The new agreement with the U.S. Department of Justice dials back some oversight provisions, but extends a mandate that the state Department of Human Services continue to fix systemic problems with West Virginia’s efforts to help foster kids with a wide variety of disabilities.
“The West Virginia Department of Human Services (DoHS) continues to partner with the Department of Justice as DoHS’s system improves,” said spokeswoman Whitney Wetzel in an emailed statement.
The agreement stems from an investigation that concluded West Virginia was violating the rights of children under the Americans with Disabilities Act by unnecessarily sending them to group homes and residential treatment centers.
“The State has needlessly segregated thousands of children far from family and other people important in their lives,” wrote DOJ investigators in their 2015 findings letter. “With adequate services, the State could successfully treat these children in their homes and communities.”
In 2019, the DOJ and West Virginia reached an agreement to address the findings, by working to prevent kids with serious mental health conditions from unnecessarily entering treatment facilities. This included ramping up a number of programs designed to make mental health treatment more accessible in communities across the state. The agreement was set to terminate on December 31, 2024, if West Virginia reached substantial compliance with the terms. The amendment signed last month extends the oversight but does not set a new end date.
Many, but not all, of the kids being sent to these kinds of homes are in the foster care system. A class action lawsuit filed on behalf of foster kids that is scheduled for a bench trial in March alleges the state’s response to the long-standing and systemic deficiencies in the foster care system — including too few foster homes, not enough community mental health support and insufficient staffing — has been “slow, indecisive and inadequate.” Because of this, kids are being harmed: unnecessarily warehoused, shuffled from place to place and suffering further abuse.

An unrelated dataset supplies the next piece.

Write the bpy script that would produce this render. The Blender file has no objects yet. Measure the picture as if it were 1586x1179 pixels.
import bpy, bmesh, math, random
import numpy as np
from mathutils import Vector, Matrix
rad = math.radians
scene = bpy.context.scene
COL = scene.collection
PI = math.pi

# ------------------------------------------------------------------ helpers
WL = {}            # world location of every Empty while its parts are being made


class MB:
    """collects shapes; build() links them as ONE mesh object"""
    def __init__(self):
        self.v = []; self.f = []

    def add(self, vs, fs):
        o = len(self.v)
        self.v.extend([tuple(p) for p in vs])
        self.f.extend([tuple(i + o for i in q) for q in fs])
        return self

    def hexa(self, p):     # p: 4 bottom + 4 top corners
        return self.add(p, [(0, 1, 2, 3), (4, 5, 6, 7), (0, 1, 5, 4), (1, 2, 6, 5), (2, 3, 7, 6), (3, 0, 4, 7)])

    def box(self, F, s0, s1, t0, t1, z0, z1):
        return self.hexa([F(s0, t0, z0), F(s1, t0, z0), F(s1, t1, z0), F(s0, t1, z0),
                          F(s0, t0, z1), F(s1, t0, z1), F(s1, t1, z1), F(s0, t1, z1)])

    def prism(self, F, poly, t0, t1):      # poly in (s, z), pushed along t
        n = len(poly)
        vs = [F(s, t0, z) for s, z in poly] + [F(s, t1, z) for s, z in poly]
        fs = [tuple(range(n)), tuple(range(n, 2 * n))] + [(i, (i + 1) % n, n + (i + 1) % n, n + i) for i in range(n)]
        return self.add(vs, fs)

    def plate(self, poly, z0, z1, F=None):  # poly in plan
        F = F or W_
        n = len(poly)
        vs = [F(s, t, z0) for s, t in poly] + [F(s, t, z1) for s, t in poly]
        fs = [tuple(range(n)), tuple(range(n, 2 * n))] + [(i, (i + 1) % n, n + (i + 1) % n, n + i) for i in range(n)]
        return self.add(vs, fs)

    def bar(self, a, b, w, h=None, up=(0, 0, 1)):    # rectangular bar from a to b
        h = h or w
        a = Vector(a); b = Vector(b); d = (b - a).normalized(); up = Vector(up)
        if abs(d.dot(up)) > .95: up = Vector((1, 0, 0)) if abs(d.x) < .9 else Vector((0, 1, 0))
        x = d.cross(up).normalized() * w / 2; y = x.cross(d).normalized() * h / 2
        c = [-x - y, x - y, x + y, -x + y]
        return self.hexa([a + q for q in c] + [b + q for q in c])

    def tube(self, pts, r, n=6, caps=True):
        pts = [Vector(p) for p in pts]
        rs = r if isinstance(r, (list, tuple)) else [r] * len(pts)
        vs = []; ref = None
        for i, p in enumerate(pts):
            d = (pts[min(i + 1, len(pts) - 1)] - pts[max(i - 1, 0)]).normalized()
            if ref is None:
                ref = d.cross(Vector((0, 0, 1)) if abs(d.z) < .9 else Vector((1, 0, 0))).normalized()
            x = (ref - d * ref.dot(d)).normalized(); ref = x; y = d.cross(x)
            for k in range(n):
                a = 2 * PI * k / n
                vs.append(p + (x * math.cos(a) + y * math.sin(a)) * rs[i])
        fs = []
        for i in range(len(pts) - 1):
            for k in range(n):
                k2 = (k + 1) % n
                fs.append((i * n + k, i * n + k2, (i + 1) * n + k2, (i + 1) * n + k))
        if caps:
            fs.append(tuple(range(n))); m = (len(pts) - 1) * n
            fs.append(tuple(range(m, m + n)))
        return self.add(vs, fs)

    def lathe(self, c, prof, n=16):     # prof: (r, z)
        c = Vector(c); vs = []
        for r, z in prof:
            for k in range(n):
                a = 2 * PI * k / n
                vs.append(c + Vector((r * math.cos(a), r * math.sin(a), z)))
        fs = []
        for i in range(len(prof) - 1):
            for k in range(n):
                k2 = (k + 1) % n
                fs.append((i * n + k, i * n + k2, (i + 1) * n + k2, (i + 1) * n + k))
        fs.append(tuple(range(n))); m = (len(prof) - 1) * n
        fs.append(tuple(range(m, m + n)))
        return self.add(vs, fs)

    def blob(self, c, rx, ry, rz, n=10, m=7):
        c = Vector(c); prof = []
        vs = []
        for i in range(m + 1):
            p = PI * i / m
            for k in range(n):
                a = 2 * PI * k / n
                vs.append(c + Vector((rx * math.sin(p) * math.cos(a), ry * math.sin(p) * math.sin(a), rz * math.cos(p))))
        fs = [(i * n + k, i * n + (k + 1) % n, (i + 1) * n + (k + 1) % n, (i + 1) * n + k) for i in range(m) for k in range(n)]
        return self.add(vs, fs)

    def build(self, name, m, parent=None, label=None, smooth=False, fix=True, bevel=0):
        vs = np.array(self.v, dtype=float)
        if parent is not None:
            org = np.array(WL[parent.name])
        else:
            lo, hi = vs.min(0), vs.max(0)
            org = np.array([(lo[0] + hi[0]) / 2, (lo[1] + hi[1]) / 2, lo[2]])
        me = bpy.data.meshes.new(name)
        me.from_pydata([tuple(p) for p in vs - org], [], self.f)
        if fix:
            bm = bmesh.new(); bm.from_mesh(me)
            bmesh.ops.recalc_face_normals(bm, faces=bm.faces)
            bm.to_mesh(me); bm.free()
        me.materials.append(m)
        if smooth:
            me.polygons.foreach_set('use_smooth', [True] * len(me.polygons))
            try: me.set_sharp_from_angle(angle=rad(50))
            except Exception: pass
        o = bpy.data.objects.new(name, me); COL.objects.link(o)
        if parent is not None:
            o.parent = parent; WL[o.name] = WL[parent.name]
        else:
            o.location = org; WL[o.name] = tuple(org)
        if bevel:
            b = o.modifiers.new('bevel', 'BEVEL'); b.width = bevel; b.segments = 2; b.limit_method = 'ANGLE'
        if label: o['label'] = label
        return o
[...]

West Virginia has spent the past five years challenging the lawsuit, arguing that fixes were already in the works, and that foster care regulators had “met these challenges head-on, with transparency, determination, and innovation.” One of the state’s arguments has been that work was already ongoing with the DOJ, and that West Virginia should be given a chance to implement that agreement.
But the amendment to the agreement shows that West Virginia has not yet satisfied the requirements. And the state’s own data shows that recently, there’s been an uptick in kids in residential treatment centers.
The original agreement set a goal of reducing the number of kids in group homes and treatment facilities to 822 by the end of 2022. DoHS met that goal, and set a more ambitious one of putting no more than 712 kids in these types of homes by the end of 2024. But though the number fluctuates slightly month to month, the yearly average has instead increased since 2022, according to the monthly reports the regulators submit to the state Legislature.
As of last month, there were 819 kids in residential mental health treatment facilities.
The changes to the agreement remove the requirement that an independent subject matter expert assess West Virginia’s progress on a quarterly basis. Instead, it puts the onus on West Virginia to publish reports twice a year describing its efforts to satisfy the requirements and assessing its success.
That’s troubling to Marcia Lowry, a lawyer whose group, A Better Childhood, is representing foster children in the class action case.
“We are very concerned about the elimination of the subject matter expert because this is obviously a serious problem, one that’s gone on for a long time, and one about which the state has not made a substantial amount of progress,” Lowry said.
The amendment also gives the state more time to develop a data display system to measure whether children are still being unnecessarily institutionalized. The original deadline for this system was 18 months after the agreement was signed, which would have been in November 2020. It also clarifies how West Virginia should be sampling children to determine its success, and lays out a number of additional documents the DOJ is requiring the state to regularly submit.